According to official findings, the rights of 1,015 prisoners were violated in various elections that took place between 2009 and 2011. The case was brought up by lawyers representing current and former prisoners. The Strasbourg-based court said that prisoners had been denied the right to vote in the elections to the EU Parliament in 2009, the UK parliamentary election in 2010, the Scottish Parliament, the Welsh assembly, and Northern Irish assembly elections in 2011.
According to Sean Humber, a lawyer representing more than 500 clients in this case, the government appeared to take a “perverse pleasure in unlawfully breaching the human rights of thousands of its citizens”. He thinks that this case should raise concerns to “all of us that the government has so little regard to international human rights and the rule of law.” The European court had said already four times before that the UK ban on prisoners voting was illegal. The first such case occurred in 2005 when the court ruled that the UK had not complied with the European Convention on Human Rights.
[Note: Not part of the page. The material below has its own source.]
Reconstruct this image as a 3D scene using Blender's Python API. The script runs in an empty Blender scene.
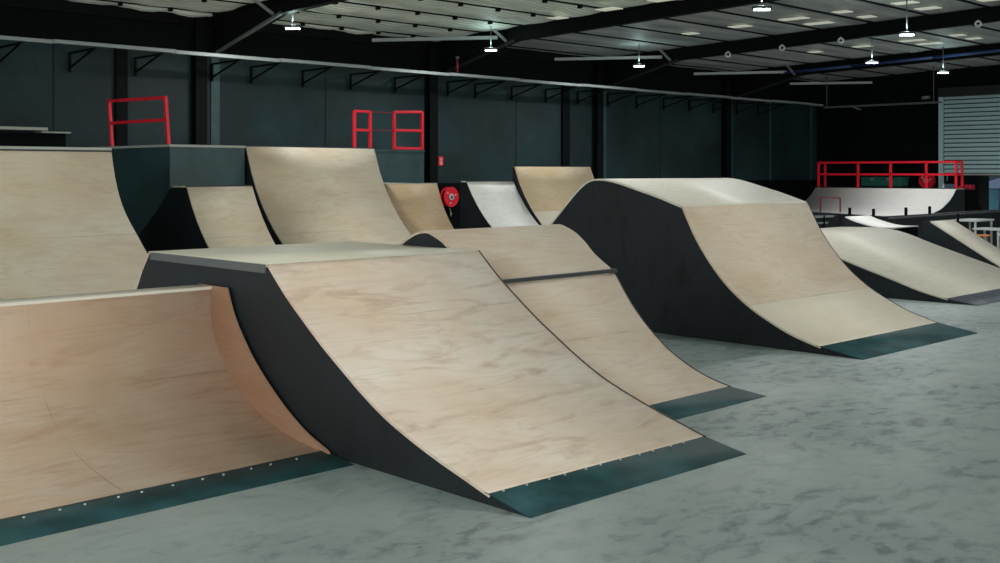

Both the previous Labor coalition and the current government have failed to discuss this legislation. The current leadership does not envisage taking any further steps until the elections in May this year. Prime Minister David Cameron had commented before that the idea of allowing prisoners to vote makes him “physically sick”. His Conservative party has consistently opposed the idea of allowing prisoners to vote, while accusing the ECHR of eroding UK’s legislative process.